- **EXERCISE**
Repeat every line exactly, keeping the pictures out of the copy.

- **DATA**
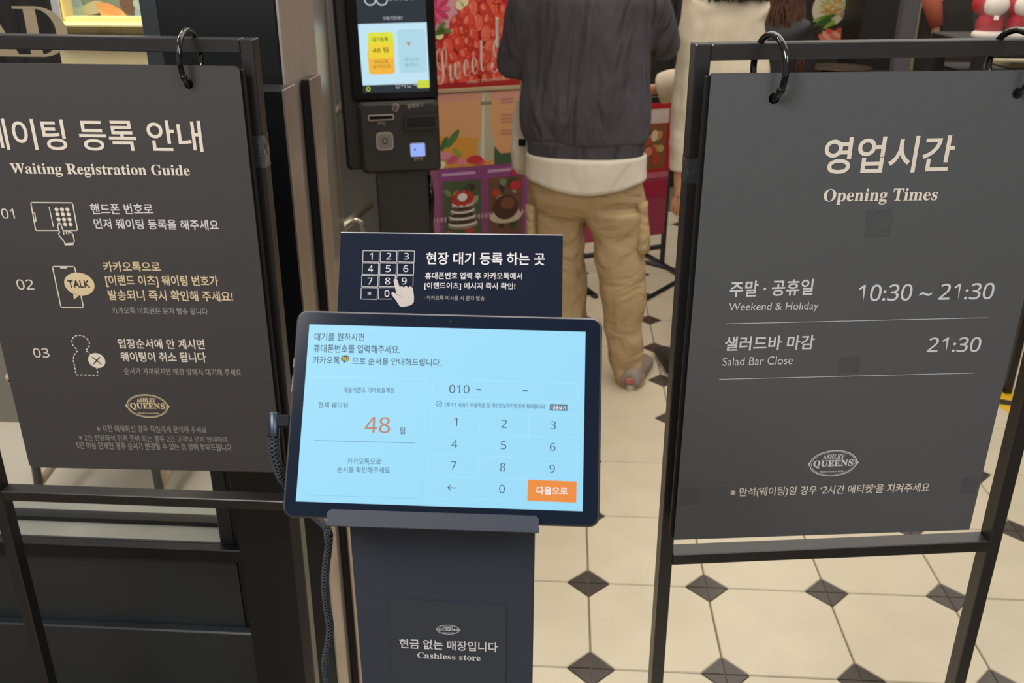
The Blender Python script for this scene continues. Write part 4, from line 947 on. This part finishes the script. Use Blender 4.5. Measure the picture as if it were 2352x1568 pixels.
    for sx in (-1, 1):
        e = MB(); e.ell(hc+V((sx*.030, .082*facing, .008)), .011, .006, .006, mat('eye', '#d8d0c8', .2), 10, 8); e.ell(hc+V((sx*.030, .087*facing, .008)), .005, .002, .005, mat('iris', '#1a1210', .2), 8, 6); e.build('eye', None, head)
    return body, head, hc
def hair_cap(parent, hc, col, facing, length=0, w_=.086):
    m = mat('hair '+col, col, .5, bump=.6, bscale=60, stretch=(4, 4, .4)); mb = MB()
    vs = []; fs = []; sg_, rg = 30, 16
    for i in range(rg+1):
        t = math.pi*.62*i/rg
        for j in range(sg_):
            p = 2*math.pi*j/sg_; fr_ = math.sin(p)*1.0
            tt = t*(1-.28*max(0, fr_)); r_ = 1+.03*noise.noise(V((math.cos(p)*6, math.sin(p)*6, i*.3)))
            vs.append(hc+V((.084*r_*math.sin(tt)*math.cos(p), .106*r_*math.sin(tt)*math.sin(p)*facing, .128*r_*math.cos(tt))))
    for i in range(rg):
        for j in range(sg_): fs.append((i*sg_+j, (i+1)*sg_+j, (i+1)*sg_+(j+1) % sg_, i*sg_+(j+1) % sg_))
    mb.add(vs, fs, m, True)
    if length:
        rn = random.Random(5)
        for k in range(240):
            p = math.pi*(1.02+.96*k/239) if facing > 0 else math.pi*(.02+.96*k/239)
            s0_ = hc+V((w_*math.cos(p)*.95, .10*math.sin(p), .03)); ln = length*rn.uniform(.85, 1.1); a_ = rn.uniform(-.03, .03); pts = []
            for q_ in range(9):
                t = q_/8; pts.append(s0_+V((math.cos(p)*.05*t+a_*t+.010*math.sin(t*9+k), -(.03*t)*facing*1.0+.008*math.cos(t*8+k*2), -ln*t)))
            mb.tube(pts, [.0062*(1-.4*t/8) for t in range(9)], 5, m)
    return mb.build('hair', m, parent)

# --- man in dark sweatshirt, seen from behind
YM = 3.27
def X(px, py, y=YM): return atY(px, py, y).x
def Zz(py, px=1345, y=YM): return atY(px, py, y).z
cmx = X(1345, 300)
man = thing('person', (cmx, YM, 0), 'person seen from behind in charcoal sweatshirt and khaki cargo trousers', 'person')
shL, shR = V((X(1215, -20), YM, 1.415)), V((X(1492, -20), YM, 1.415))
elL, elR = V((X(1180, 150), YM+.06, Zz(150))), V((X(1528, 110), YM+.10, Zz(105)))
wrL, wrR = elL+V((.06, .24, .06)), elR+V((-.08, .22, .02))
fR = (X(1450, 880)+.0, 3.30); fL = (X(1300, 880), 3.38)
body, head, hc = figure(man, cmx, YM, 1.74, 0, [(shL, elL, wrL, (.3, 1, .1)), (shR, elR, wrR, (-.3, 1, .1))], [(fR[0], fR[1], X(1430, 650), YM), (fL[0], fL[1], X(1285, 650), YM+.05)], facing=1)
hair_cap(man, hc, '#1a1412', 1)
sw_m = mat('charcoal fleece', '#47434a', .9, bump=.25, bscale=500, var=.06, vscale=60, fold=(.13, (7, 7, 1.8), .8))
rows = [(1290, 1400, -95), (1255, 1440, -62), (1212, 1492, -35), (1200, 1510, 0), (1203, 1506, 60), (1206, 1503, 120), (1204, 1502, 180), (1197, 1503, 230), (1194, 1500, 270), (1198, 1494, 300), (1206, 1486, 322)]
m_ = MB(); loft_rows(m_, [(X(a, c), X(b, c), Zz(c)) for a, b, c in rows][::-1], YM, sw_m, 40, .52, .022, 2.2)
for s_, e_, w_, r0 in ((shL, elL, wrL, .068), (shR, elR, wrR, .066)):
    pts = [s_+(cmx-s_.x)*V((.25, 0, 0)), s_, s_.lerp(e_, .35), s_.lerp(e_, .7), e_, e_.lerp(w_, .25), e_.lerp(w_, .6), w_]
    m_.tube(pts, [.07, .078, r0+.004, r0, r0, r0-.004, r0-.012, .045], 20, sw_m)
sw_ = m_.build('sweatshirt', sw_m, man); remesh(sw_, .009, 5); cloth_displace(sw_, .012, .12)
m_ = MB(); rows = [(1209, 1486, 316), (1211, 1484, 326), (1213, 1481, 345), (1216, 1478, 362)]
loft_rows(m_, [(X(a, c), X(b, c), Zz(c)) for a, b, c in rows][::-1], YM, sw_m, 60, .53, .006, 3)
tag(m_.build('ribbed_hem', mat('dark ribbed knit', '#2f2a31', .85, bump=.4, bscale=300, stretch=(1, 1, .05)), man), 'darker ribbed hem of the sweatshirt')
ws = mat('white cotton', '#d6cdbc', .85, bump=.1, bscale=200, fold=(.03, (6, 6, 4), .6))
m_ = MB(); rs_ = []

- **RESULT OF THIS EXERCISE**
The Blender Python script for this scene continues. Write part 4, from line 947 on. This part finishes the script. Use Blender 4.5. Measure the picture as if it were 2352x1568 pixels.
    for sx in (-1, 1):
        e = MB(); e.ell(hc+V((sx*.030, .082*facing, .008)), .011, .006, .006, mat('eye', '#d8d0c8', .2), 10, 8); e.ell(hc+V((sx*.030, .087*facing, .008)), .005, .002, .005, mat('iris', '#1a1210', .2), 8, 6); e.build('eye', None, head)
    return body, head, hc
def hair_cap(parent, hc, col, facing, length=0, w_=.086):
    m = mat('hair '+col, col, .5, bump=.6, bscale=60, stretch=(4, 4, .4)); mb = MB()
    vs = []; fs = []; sg_, rg = 30, 16
    for i in range(rg+1):
        t = math.pi*.62*i/rg
        for j in range(sg_):
            p = 2*math.pi*j/sg_; fr_ = math.sin(p)*1.0
            tt = t*(1-.28*max(0, fr_)); r_ = 1+.03*noise.noise(V((math.cos(p)*6, math.sin(p)*6, i*.3)))
            vs.append(hc+V((.084*r_*math.sin(tt)*math.cos(p), .106*r_*math.sin(tt)*math.sin(p)*facing, .128*r_*math.cos(tt))))
    for i in range(rg):
        for j in range(sg_): fs.append((i*sg_+j, (i+1)*sg_+j, (i+1)*sg_+(j+1) % sg_, i*sg_+(j+1) % sg_))
    mb.add(vs, fs, m, True)
    if length:
        rn = random.Random(5)
        for k in range(240):
            p = math.pi*(1.02+.96*k/239) if facing > 0 else math.pi*(.02+.96*k/239)
            s0_ = hc+V((w_*math.cos(p)*.95, .10*math.sin(p), .03)); ln = length*rn.uniform(.85, 1.1); a_ = rn.uniform(-.03, .03); pts = []
            for q_ in range(9):
                t = q_/8; pts.append(s0_+V((math.cos(p)*.05*t+a_*t+.010*math.sin(t*9+k), -(.03*t)*facing*1.0+.008*math.cos(t*8+k*2), -ln*t)))
            mb.tube(pts, [.0062*(1-.4*t/8) for t in range(9)], 5, m)
    return mb.build('hair', m, parent)

# --- man in dark sweatshirt, seen from behind
YM = 3.27
def X(px, py, y=YM): return atY(px, py, y).x
def Zz(py, px=1345, y=YM): return atY(px, py, y).z
cmx = X(1345, 300)
man = thing('person', (cmx, YM, 0), 'person seen from behind in charcoal sweatshirt and khaki cargo trousers', 'person')
shL, shR = V((X(1215, -20), YM, 1.415)), V((X(1492, -20), YM, 1.415))
elL, elR = V((X(1180, 150), YM+.06, Zz(150))), V((X(1528, 110), YM+.10, Zz(105)))
wrL, wrR = elL+V((.06, .24, .06)), elR+V((-.08, .22, .02))
fR = (X(1450, 880)+.0, 3.30); fL = (X(1300, 880), 3.38)
body, head, hc = figure(man, cmx, YM, 1.74, 0, [(shL, elL, wrL, (.3, 1, .1)), (shR, elR, wrR, (-.3, 1, .1))], [(fR[0], fR[1], X(1430, 650), YM), (fL[0], fL[1], X(1285, 650), YM+.05)], facing=1)
hair_cap(man, hc, '#1a1412', 1)
sw_m = mat('charcoal fleece', '#47434a', .9, bump=.25, bscale=500, var=.06, vscale=60, fold=(.13, (7, 7, 1.8), .8))
rows = [(1290, 1400, -95), (1255, 1440, -62), (1212, 1492, -35), (1200, 1510, 0), (1203, 1506, 60), (1206, 1503, 120), (1204, 1502, 180), (1197, 1503, 230), (1194, 1500, 270), (1198, 1494, 300), (1206, 1486, 322)]
m_ = MB(); loft_rows(m_, [(X(a, c), X(b, c), Zz(c)) for a, b, c in rows][::-1], YM, sw_m, 40, .52, .022, 2.2)
for s_, e_, w_, r0 in ((shL, elL, wrL, .068), (shR, elR, wrR, .066)):
    pts = [s_+(cmx-s_.x)*V((.25, 0, 0)), s_, s_.lerp(e_, .35), s_.lerp(e_, .7), e_, e_.lerp(w_, .25), e_.lerp(w_, .6), w_]
    m_.tube(pts, [.07, .078, r0+.004, r0, r0, r0-.004, r0-.012, .045], 20, sw_m)
sw_ = m_.build('sweatshirt', sw_m, man); remesh(sw_, .009, 5); cloth_displace(sw_, .012, .12)
m_ = MB(); rows = [(1209, 1486, 316), (1211, 1484, 326), (1213, 1481, 345), (1216, 1478, 362)]
loft_rows(m_, [(X(a, c), X(b, c), Zz(c)) for a, b, c in rows][::-1], YM, sw_m, 60, .53, .006, 3)
tag(m_.build('ribbed_hem', mat('dark ribbed knit', '#2f2a31', .85, bump=.4, bscale=300, stretch=(1, 1, .05)), man), 'darker ribbed hem of the sweatshirt')
ws = mat('white cotton', '#d6cdbc', .85, bump=.1, bscale=200, fold=(.03, (6, 6, 4), .6))
m_ = MB(); rs_ = []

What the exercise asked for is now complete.